Le potentiel du Maroc en tant que producteur mondial de batteries pour véhicules électriques
Le Rapport de la BAD souligne que les réserves massives de phosphate du Maroc sont un facteur essentiel de sa transformation en un pôle mondial de production de batteries pour véhicules électriques (VE). Une tendance croissante dans les voitures électriques consiste à remplacer les batteries Li-ion nickel-manganèse-cobalt (NMC) par des batteries lithium-fer-phosphate (LFP), en substituant le cobalt et le nickel coûteux ainsi que le manganèse par du phosphate et du fer relativement moins onéreux.
Bien qu’elles n’offrent pas la même autonomie que les batteries NMC, les batteries LFP à base de phosphate sont moins chères, plus sûres et durent plus longtemps que leurs homologues à base de cobalt. En 2020, les exploitations minières de l’Office Chérifien des Phosphates (OCP) ont produit 40,7 millions de tonnes de phosphate et exporté 10,3 millions de tonnes de matières premières.
À partir de ses approvisionnements en phosphate, le groupe OCP a fabriqué 7,1 millions de tonnes d’acide phosphorique, exportant 1,9 million de tonnes de l’intrant principal.

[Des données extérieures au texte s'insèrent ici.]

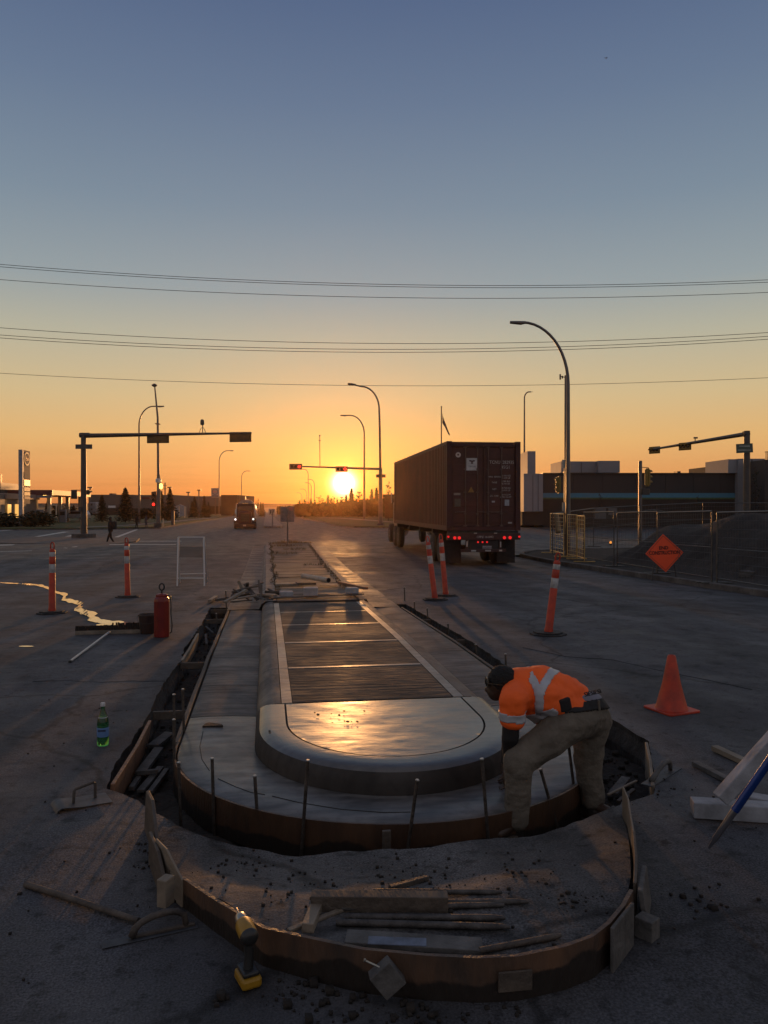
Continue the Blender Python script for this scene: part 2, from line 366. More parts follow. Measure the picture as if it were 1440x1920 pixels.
GROOVE = M('groove_dark', (.012, .011, .010), .9)
WHITEP = M('road_paint', (.42, .41, .38), .6, 0, .35, 6)

b = B(); ys = [-300, 9, 60, 84, 300, 1200, 5000]; zs = [-.5, -.5, -.8, -.66, -.63, -.61, -.61]
xs = [-4000, -200, 200, 4000]
b.add([(x, y, z) for y, z in zip(ys, zs) for x in xs], [(j * 4 + i, j * 4 + i + 1, j * 4 + i + 5, j * 4 + i + 4) for j in range(6) for i in range(3)])
struct('ground', b, FIELD)
# distant low hills
b = B(); rnd = random.Random(5)
for k, (y0, hh) in enumerate(((2300, 9), (3400, 17))):
    n = 60; vs = []
    for i in range(n + 1):
        x = -3600 + 7200 * i / n; h = hh * (.75 + .35 * N3(i * .21 + 9 * k, 3.3)) + 1
        vs += [(x, y0, -2), (x, y0 + 160, h), (x, y0 + 600, -2)]
    b.add(vs, [(i * 3 + j, i * 3 + 3 + j, i * 3 + 4 + j, i * 3 + 1 + j) for i in range(n) for j in range(2)])
struct('hills', b, FIELD)

# pavement around the trench
HOLE0 = [(-.98, 13.75), (-.95, 11.5), (-.97, 9.4), (-.93, 8.6), (-.97, 7.4), (-.95, 6.1), (-.985, 5.2), (-.94, 4.77), (-.73, 4.55), (-.57, 4.30), (-.42, 4.08), (-.14, 3.84), (.15, 3.68), (.36, 3.71), (.56, 3.70), (.80, 3.69), (1.05, 3.75),
         (1.32, 3.73), (1.6, 3.86), (1.85, 4.0), (2.08, 4.14), (2.24, 4.20), (2.46, 4.62), (2.71, 5.16), (2.70, 5.71), (2.55, 6.6), (2.50, 7.8), (2.52, 9.83), (2.50, 11.6), (2.49, 13.75)]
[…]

Le Maroc devra développer sa production de phosphate et d’acide phosphorique pour fabriquer des batteries LFP pour véhicules électriques. En utilisant le phosphate et le fer – le Maroc est également un exportateur net de minerai de fer – pour fabriquer des batteries LFP, au lieu du nickel, du manganèse et du cobalt pour les batteries NMC, le Maroc pourrait bénéficier d’un avantage de coût allant jusqu’à 70% par kilogramme.